P – pilot and plan (optional add-on)
You can extend SAFETY with a short “P” for pilot and plan to give context:
- Who is flying (you, plus any other rated pilot on board)
- Rough route and time en route
- Expected bumps or weather en route and on arrival
- Any local airspace or noise-abatement procedures you will follow that might feel unusual (steep turns after takeoff, step-down climbs, etc.)
This keeps expectations realistic and makes the flight feel more professional without overwhelming people with detail.
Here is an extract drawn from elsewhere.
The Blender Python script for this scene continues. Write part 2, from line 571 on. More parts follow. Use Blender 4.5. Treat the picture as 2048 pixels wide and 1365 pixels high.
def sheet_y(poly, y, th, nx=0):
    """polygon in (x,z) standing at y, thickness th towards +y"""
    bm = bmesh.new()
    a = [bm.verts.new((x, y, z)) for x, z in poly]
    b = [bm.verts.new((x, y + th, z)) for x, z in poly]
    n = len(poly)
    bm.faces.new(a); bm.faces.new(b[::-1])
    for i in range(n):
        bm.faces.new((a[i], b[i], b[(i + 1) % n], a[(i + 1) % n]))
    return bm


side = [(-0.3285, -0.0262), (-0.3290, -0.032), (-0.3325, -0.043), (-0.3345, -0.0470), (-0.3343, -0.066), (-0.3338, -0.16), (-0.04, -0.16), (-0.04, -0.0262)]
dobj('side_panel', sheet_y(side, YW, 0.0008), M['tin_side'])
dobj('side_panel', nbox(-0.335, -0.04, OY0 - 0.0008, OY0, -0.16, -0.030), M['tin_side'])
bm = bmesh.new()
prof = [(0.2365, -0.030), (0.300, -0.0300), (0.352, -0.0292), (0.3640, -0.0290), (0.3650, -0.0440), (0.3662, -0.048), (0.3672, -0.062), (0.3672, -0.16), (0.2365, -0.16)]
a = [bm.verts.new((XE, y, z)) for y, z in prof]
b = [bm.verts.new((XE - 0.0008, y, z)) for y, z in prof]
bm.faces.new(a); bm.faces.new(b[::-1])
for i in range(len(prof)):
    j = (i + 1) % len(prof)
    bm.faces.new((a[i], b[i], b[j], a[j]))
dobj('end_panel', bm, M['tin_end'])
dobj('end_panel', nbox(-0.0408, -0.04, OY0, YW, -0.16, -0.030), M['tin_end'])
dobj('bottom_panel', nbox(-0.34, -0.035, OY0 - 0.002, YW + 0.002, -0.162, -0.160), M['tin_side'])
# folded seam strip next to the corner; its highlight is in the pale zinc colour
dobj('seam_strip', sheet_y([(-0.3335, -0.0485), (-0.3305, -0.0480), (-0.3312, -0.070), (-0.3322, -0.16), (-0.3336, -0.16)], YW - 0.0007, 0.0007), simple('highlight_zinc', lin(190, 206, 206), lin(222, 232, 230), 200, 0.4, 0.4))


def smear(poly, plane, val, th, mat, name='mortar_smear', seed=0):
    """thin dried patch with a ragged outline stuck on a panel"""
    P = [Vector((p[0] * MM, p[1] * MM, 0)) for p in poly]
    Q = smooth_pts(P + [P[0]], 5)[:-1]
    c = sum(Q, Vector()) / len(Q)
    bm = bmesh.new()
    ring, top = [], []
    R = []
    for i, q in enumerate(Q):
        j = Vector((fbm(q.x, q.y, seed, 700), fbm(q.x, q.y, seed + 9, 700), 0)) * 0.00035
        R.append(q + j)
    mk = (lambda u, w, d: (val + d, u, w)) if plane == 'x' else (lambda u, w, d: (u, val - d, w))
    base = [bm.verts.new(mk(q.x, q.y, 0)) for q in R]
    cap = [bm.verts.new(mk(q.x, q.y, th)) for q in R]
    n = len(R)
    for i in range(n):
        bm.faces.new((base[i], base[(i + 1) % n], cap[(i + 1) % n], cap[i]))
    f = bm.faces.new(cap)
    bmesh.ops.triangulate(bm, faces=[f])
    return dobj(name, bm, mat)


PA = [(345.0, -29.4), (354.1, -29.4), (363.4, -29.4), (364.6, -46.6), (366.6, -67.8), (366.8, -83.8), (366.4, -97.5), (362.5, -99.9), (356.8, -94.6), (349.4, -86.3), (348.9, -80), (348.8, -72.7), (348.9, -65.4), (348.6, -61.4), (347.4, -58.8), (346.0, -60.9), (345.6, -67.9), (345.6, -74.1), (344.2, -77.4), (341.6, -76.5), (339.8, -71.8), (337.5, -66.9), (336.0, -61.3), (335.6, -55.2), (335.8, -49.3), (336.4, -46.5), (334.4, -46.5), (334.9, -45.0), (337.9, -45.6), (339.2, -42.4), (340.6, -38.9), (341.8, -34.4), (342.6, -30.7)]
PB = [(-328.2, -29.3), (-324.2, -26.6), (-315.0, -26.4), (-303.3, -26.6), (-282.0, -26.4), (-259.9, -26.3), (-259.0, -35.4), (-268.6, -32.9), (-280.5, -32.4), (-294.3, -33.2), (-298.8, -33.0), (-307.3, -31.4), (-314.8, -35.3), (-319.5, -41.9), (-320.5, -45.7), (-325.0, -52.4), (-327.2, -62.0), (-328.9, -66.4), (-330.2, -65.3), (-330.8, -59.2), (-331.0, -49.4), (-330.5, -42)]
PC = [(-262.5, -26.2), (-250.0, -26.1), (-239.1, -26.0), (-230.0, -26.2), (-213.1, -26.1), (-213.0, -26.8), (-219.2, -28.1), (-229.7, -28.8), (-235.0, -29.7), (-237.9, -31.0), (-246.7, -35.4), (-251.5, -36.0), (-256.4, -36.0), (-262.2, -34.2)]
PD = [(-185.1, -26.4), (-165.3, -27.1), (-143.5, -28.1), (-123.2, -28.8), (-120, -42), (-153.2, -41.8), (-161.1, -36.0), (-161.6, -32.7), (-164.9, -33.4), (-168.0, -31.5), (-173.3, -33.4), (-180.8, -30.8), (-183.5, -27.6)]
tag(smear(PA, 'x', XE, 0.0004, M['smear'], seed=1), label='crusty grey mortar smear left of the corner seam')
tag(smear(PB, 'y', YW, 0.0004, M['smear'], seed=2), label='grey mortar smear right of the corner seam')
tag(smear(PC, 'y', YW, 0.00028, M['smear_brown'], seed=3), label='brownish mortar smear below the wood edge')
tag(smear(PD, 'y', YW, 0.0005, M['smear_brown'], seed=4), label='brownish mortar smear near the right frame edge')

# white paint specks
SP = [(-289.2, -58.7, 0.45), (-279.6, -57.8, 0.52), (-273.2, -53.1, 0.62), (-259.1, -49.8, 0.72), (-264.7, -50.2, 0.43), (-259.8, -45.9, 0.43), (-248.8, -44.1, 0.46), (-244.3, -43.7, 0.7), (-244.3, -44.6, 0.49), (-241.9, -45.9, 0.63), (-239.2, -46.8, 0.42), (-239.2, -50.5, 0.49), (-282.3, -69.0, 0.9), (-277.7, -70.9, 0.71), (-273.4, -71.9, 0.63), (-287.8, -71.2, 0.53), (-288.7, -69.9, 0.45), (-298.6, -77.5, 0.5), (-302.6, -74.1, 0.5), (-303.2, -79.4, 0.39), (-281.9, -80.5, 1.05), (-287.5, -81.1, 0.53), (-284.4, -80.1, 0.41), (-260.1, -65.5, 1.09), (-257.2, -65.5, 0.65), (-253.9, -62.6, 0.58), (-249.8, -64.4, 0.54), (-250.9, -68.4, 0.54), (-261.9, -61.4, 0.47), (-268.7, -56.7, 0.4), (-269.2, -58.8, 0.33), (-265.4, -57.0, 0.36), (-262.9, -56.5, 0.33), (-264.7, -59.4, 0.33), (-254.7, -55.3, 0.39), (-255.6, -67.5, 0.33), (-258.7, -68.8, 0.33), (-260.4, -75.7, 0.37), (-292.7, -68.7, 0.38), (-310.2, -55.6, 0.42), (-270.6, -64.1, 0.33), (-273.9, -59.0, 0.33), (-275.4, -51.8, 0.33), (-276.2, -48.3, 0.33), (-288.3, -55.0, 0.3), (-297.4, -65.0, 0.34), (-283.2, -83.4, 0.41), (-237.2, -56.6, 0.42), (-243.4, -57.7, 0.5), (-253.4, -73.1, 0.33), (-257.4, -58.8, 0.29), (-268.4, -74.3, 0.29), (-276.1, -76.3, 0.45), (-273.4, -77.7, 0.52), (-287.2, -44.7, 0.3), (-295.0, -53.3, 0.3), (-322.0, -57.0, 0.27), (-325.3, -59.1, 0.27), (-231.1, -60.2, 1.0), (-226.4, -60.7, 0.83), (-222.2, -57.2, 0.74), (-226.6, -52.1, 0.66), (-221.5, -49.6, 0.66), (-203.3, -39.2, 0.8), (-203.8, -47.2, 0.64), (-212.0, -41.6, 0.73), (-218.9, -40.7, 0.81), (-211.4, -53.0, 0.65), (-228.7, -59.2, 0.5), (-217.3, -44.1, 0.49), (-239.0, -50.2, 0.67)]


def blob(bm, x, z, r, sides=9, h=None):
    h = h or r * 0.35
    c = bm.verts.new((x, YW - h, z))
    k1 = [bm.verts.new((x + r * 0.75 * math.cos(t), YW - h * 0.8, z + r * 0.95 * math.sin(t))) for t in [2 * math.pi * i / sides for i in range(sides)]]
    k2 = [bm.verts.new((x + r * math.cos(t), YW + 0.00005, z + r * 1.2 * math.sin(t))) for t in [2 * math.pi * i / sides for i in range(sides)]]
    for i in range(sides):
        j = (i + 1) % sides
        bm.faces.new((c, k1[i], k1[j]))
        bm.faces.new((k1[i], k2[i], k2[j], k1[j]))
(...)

First-timers and right-seat passengers: extra points to cover
For someone who has never been in a small aircraft, a few details are not obvious at all:
Boarding safely
Where to walk, where to put hands and feet, how close they can come to the propeller arc, and which surfaces are safe to step on.
What the pedals and yoke actually do
Explain that resting feet on the pedals or pulling on the yoke to move the seat can move the aircraft on the ground or in the air. Offer safe alternative places to brace or hold.
Noise and vibration
Let them know that changes in engine sound or airframe vibration are usually normal parts of power changes and turbulence, not signs that "something is breaking." Headsets, if you use them, can be briefly explained and checked for comfort and operation.
Who opens the door
In many two- or four-seat types, the front-seat passenger controls the main door. Make it their explicit job in an evacuation and have them practise on the ground.
Taking two extra minutes on these points often makes the difference between a tense, silent passenger and a confident, curious one.
Tools to make good briefings hard to forget
High-quality sources consistently recommend making passenger briefings systematic rather than ad-hoc. You see this in Transport Canada's checklists and examples, FAA safety briefing material, and ICAO cabin-safety guidance.
You can do this a few simple ways:
Checklist item
Add "Passenger briefing - SAFETY" to your pre-start or pre-taxi checklist in your EFB or paper system so you never skip it on a busy day.
Laminated briefing card
Create a one-page card specific to your aircraft type, with diagrams of doors, belts, and emergency equipment locations, written in plain language. Keep it in the seatback or side pocket.
Short video or slideshow
For regular operations with friends, family, or clients, consider a 2-3 minute briefing video on a tablet that covers the basics, followed by a quick verbal summary and chance for questions.
Welcome sheet for longer flights
For cross-country trips, a simple handout with route, ETA, expected weather and turbulence, and key safety points can reduce repeated questions in flight.
The goal is not production value; it is consistency and clarity. Treat your passenger briefing as part of your standard operating procedure, not an optional extra. It is one of the cheapest, most repeatable ways to raise your safety margin.